WHAT IS EXPECTED.
Print the lines of the listing below verbatim from its first line through the line bearing "of the hall". Any pictures are to be omitted.

DATA IN THIS EXERCISE.

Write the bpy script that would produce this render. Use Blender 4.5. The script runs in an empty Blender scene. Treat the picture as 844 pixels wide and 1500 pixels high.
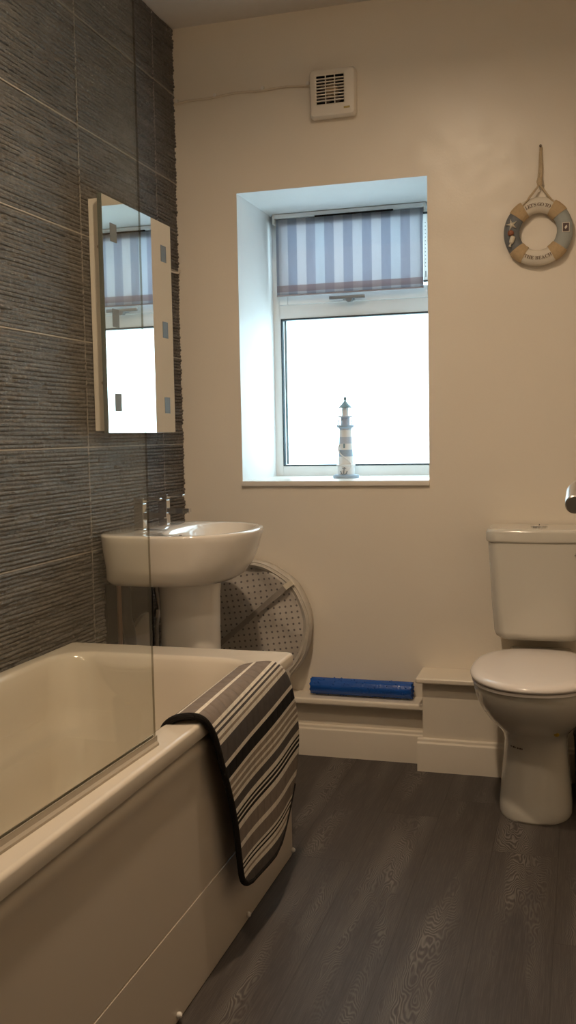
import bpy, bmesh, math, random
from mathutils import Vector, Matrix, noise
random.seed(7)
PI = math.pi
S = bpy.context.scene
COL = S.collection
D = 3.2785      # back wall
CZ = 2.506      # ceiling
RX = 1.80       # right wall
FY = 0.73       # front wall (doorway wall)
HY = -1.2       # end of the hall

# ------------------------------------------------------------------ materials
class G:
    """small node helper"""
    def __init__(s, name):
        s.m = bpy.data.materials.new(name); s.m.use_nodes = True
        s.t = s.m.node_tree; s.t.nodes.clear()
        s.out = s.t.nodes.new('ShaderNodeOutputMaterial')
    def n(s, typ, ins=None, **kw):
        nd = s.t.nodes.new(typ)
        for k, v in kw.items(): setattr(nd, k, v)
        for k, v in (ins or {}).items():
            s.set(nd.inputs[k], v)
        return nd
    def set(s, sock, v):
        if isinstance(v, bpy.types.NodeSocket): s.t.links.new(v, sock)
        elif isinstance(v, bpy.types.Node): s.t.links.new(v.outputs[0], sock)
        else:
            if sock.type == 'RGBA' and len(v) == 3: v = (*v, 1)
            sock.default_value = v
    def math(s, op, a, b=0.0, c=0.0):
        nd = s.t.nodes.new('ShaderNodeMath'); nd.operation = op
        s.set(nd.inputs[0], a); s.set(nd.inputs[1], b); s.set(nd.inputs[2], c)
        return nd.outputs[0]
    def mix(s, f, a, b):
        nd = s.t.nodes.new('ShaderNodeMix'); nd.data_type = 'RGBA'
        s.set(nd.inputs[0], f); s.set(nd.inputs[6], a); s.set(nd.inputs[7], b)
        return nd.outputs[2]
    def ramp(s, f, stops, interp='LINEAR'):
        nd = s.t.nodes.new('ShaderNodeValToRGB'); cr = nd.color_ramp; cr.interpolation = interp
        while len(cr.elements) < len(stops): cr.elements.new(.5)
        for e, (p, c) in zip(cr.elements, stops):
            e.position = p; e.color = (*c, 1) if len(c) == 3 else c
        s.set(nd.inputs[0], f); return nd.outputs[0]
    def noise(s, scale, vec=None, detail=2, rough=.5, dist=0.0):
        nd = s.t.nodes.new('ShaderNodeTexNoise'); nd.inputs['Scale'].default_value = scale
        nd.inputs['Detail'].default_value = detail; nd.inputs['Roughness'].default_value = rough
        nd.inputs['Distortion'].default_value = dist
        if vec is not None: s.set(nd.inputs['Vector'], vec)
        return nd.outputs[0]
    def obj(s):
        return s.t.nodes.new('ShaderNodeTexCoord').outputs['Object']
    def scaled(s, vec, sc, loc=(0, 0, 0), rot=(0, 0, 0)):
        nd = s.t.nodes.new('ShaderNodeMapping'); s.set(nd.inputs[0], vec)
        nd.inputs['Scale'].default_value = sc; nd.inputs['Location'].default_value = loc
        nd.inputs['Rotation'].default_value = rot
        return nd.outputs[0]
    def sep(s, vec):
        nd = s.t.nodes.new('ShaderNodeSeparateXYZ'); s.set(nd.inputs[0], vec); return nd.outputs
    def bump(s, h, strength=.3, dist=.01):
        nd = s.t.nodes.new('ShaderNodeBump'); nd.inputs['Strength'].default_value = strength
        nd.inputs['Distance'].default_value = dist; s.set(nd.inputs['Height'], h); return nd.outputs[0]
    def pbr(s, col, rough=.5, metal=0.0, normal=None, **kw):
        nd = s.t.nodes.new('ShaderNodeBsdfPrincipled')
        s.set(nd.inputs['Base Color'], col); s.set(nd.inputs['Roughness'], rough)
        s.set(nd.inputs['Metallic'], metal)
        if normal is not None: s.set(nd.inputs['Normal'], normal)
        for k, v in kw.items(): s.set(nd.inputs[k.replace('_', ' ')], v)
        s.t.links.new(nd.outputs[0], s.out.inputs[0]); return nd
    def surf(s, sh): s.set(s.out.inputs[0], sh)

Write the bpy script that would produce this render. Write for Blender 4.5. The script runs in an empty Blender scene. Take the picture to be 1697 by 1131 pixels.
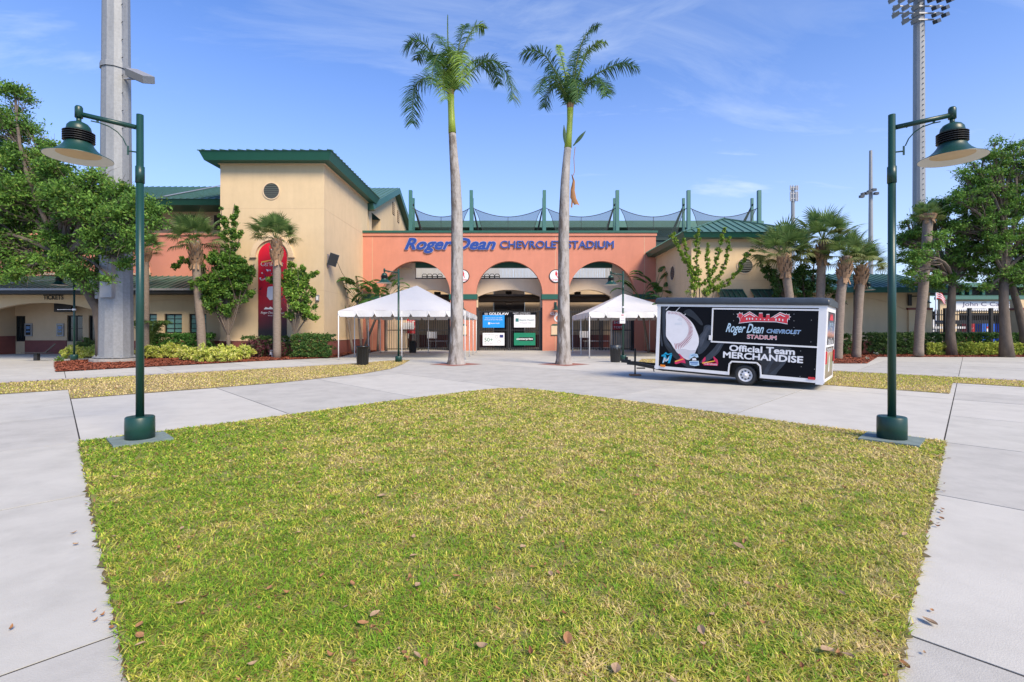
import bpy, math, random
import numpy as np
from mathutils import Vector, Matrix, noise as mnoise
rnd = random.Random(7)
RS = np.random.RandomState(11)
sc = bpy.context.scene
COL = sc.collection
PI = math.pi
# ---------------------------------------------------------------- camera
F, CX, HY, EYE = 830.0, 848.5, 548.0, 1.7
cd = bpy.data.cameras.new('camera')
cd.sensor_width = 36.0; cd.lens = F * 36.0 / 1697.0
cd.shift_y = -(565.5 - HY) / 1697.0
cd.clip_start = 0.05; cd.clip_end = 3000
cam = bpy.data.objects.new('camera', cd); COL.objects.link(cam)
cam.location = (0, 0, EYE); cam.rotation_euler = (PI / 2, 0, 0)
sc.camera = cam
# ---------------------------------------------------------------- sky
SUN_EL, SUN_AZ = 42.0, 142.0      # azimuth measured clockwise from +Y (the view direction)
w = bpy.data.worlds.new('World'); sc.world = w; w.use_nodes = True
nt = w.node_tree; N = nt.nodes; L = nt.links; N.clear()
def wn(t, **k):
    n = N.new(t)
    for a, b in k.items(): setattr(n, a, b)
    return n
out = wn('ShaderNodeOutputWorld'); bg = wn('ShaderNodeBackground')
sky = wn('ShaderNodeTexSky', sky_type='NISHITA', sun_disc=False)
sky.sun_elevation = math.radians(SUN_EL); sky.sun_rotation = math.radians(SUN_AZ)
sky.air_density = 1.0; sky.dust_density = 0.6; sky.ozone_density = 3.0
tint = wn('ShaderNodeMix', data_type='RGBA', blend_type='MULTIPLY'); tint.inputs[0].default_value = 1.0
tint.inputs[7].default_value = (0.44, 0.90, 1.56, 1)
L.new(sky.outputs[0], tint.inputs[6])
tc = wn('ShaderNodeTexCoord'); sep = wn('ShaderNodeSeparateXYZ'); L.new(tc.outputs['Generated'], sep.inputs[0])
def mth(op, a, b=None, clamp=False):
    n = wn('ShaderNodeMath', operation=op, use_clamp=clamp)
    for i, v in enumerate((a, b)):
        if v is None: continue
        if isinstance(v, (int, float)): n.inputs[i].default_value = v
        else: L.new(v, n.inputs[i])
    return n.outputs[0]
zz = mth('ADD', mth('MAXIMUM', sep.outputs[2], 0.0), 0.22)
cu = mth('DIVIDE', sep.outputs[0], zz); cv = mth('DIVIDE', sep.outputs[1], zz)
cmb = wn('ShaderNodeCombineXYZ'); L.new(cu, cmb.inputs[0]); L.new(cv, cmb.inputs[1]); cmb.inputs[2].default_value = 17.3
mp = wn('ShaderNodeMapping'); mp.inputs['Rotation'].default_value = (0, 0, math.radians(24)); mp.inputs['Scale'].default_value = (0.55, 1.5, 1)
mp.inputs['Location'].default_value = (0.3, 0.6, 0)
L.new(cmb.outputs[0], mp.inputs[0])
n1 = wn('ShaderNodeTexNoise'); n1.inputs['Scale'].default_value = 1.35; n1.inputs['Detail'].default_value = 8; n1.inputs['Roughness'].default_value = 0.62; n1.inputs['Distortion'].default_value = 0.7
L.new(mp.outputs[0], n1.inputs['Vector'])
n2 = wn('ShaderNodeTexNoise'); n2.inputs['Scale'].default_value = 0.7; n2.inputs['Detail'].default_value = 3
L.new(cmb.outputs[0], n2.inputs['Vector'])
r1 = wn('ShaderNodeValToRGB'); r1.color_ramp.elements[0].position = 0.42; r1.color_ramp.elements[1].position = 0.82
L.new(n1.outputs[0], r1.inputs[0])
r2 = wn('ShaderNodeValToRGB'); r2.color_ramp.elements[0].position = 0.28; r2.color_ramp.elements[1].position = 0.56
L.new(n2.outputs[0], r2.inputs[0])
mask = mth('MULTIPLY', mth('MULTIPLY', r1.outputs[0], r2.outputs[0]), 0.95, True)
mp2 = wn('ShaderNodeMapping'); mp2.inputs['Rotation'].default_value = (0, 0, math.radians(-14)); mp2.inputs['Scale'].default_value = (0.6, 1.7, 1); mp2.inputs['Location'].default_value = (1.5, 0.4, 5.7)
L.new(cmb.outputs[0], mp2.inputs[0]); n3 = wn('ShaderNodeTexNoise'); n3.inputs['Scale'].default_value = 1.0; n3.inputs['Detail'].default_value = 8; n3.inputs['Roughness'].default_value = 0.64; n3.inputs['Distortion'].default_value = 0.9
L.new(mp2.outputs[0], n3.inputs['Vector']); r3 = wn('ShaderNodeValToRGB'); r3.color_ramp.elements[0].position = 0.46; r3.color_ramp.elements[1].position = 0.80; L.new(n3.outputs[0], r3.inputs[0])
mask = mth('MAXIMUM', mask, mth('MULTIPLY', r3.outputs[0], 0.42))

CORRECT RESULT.
Write the bpy script that would produce this render. Use Blender 4.5. The script runs in an empty Blender scene. Treat the picture as 844 pixels wide and 1500 pixels high.
import bpy, bmesh, math, random
from mathutils import Vector, Matrix, noise
random.seed(7)
PI = math.pi
S = bpy.context.scene
COL = S.collection
D = 3.2785      # back wall
CZ = 2.506      # ceiling
RX = 1.80       # right wall
FY = 0.73       # front wall (doorway wall)
HY = -1.2       # end of the hall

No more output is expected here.